Cost of land in Mozambique

In Mozambique, companies can’t actually own land, Ribeiro said. They can get a 50-year deed, extendable to 99 years. Individuals can own small pieces of land. Most of Mozambican land is nationalized.

“Big companies don’t see that as a limitation,” according to Ribeiro.

Ribeiro said he is seeing South African farmers looking increasingly to Mozambique

“Some of our clients obtained land concessions and found they’re paying 26 cents on the dollar compared to South Africa,” he said. “They tell me cost of land isn’t an issue. It’s security.”

Social responsibility

In Mozambique, if you work the land, you have the right to occupy it, Ribeiro said. Of course, you have to consult the community that will be impacted by a land investment. “But if they see you’re adding value, they’ll approve it,” he said. “When a community agrees, they sign a memo of understanding. The developer provides something in return such as potable water — that’s a big thing — education and health, jobs, and roads that are accessible to local communities.”

New market for bioethanol

Some companies have come to Mozambique looking for large-scale land after the European Union tried to reduce consumption of fossil fuels towards greener sources of petroleum.

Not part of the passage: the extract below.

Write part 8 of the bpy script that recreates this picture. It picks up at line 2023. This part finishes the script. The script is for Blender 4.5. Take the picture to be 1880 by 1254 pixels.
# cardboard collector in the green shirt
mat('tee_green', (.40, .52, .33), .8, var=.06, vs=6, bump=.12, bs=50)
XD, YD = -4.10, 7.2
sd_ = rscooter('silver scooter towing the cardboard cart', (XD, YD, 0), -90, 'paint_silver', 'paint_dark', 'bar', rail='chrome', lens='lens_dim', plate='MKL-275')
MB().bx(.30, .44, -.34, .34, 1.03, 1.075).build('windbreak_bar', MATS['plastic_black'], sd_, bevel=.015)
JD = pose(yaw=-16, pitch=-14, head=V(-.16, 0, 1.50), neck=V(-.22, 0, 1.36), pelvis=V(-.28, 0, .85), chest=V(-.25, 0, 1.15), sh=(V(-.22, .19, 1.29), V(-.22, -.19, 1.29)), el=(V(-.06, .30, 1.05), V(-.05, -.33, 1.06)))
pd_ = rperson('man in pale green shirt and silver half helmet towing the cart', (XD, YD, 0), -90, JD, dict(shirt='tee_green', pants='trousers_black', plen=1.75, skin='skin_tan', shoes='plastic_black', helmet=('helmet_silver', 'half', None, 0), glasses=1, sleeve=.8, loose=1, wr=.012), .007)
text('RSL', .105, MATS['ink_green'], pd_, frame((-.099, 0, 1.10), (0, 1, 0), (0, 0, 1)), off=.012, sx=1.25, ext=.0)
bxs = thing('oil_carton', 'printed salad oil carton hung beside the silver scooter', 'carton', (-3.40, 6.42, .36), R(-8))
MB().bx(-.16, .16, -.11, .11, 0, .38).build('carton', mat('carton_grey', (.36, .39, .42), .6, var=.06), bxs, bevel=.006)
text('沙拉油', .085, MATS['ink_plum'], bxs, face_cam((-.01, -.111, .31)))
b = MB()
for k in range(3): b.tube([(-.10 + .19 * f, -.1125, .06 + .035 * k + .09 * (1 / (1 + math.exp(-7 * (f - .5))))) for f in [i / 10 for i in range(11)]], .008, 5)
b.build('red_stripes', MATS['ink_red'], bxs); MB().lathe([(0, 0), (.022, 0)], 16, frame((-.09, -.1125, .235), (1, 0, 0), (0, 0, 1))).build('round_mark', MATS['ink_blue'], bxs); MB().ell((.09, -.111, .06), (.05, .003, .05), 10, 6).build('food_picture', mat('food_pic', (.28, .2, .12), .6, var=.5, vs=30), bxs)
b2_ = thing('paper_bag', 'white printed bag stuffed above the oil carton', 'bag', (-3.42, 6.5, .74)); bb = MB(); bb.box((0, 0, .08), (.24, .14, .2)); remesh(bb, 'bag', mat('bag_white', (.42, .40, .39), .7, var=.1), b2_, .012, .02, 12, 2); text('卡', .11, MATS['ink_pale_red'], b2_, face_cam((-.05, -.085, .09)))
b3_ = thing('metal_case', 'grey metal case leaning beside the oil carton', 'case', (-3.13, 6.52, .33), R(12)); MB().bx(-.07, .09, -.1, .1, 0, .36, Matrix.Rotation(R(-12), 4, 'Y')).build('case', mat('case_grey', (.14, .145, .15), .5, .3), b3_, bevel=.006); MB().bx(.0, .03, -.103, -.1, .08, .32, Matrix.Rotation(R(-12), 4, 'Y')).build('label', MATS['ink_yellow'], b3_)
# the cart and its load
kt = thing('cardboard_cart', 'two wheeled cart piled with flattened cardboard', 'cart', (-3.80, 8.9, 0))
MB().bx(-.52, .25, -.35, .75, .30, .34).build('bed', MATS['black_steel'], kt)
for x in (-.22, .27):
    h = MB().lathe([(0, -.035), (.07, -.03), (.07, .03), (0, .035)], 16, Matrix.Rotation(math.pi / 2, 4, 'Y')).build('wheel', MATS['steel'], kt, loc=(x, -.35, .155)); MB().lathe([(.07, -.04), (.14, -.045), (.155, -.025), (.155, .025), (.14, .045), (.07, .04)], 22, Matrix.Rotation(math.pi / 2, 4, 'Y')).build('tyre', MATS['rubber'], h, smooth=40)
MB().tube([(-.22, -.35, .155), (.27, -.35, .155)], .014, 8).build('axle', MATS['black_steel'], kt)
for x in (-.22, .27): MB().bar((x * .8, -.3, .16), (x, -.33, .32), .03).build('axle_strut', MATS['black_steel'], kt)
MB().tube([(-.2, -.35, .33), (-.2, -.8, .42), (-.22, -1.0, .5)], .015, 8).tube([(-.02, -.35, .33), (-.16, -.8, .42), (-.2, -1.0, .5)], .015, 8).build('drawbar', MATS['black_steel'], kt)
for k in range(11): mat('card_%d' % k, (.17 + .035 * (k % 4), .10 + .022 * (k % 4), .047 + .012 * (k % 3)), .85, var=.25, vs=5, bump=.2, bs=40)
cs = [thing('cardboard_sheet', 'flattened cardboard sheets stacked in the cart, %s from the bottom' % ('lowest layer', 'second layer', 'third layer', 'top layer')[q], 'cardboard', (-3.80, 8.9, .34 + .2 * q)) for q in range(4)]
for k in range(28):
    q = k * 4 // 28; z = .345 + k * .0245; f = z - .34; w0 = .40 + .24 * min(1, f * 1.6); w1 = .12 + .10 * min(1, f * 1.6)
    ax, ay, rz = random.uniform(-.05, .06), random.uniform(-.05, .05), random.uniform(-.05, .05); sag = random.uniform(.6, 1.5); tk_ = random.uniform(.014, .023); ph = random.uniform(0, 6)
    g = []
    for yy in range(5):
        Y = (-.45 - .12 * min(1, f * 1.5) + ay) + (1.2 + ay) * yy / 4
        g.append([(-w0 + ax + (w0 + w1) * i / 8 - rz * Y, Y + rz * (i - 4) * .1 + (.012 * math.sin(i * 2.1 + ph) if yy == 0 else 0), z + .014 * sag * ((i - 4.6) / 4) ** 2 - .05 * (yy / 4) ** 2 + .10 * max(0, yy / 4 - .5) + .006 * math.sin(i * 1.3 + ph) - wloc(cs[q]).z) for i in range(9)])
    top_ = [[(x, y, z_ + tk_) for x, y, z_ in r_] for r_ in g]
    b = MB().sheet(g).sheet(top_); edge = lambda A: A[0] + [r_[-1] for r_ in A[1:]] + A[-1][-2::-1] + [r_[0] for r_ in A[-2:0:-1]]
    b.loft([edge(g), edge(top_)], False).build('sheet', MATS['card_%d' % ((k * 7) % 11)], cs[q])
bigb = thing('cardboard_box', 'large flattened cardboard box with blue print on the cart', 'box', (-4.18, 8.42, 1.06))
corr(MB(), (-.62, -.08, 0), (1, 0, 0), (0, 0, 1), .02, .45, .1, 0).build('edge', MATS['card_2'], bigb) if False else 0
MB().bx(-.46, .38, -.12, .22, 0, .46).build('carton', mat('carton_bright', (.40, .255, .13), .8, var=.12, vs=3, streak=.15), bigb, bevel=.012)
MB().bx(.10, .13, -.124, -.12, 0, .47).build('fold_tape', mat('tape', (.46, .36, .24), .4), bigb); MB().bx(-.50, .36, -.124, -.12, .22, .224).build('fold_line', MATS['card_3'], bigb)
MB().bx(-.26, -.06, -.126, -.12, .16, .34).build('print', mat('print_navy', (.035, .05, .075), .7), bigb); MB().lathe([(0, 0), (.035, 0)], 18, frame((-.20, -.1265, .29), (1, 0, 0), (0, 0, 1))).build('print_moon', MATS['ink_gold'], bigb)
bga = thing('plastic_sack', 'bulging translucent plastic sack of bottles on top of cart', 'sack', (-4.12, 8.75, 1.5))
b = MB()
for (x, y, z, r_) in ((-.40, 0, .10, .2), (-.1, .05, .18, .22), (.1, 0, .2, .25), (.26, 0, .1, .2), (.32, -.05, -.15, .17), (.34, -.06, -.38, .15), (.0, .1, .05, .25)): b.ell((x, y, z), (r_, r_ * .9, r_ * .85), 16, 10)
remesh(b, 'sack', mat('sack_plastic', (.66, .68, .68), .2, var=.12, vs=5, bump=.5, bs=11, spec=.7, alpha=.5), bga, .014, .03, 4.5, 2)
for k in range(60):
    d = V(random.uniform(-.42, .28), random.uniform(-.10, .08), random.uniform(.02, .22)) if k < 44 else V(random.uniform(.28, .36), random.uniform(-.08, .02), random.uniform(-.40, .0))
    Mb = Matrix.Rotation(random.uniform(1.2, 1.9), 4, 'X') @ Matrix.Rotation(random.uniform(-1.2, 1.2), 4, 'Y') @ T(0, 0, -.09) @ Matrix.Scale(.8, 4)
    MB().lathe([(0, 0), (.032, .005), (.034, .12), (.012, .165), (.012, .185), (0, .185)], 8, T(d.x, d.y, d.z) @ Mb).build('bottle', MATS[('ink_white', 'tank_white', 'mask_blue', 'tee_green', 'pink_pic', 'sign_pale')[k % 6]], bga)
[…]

“That creates a new business market for companies that can process bioethanol,” Ribeiro said.

Bioglobal assisted a company in developing bioethanol from sugar cane and sweet sorghum.

Land is attracting a number of companies to Mozambique. One of the problems with a developing country is lack of infrastructure. This means that acquiring land is a paper-based system. Documents must be built up. The same goes for relationships — and trust — built up between developers and government authorities.

Bioglobal has three shareholders. Ribeiro manages the company. For a foreign investor, the process of investing is not straightforward, he said. “You have to convince people that what you provide will be an asset to the community.”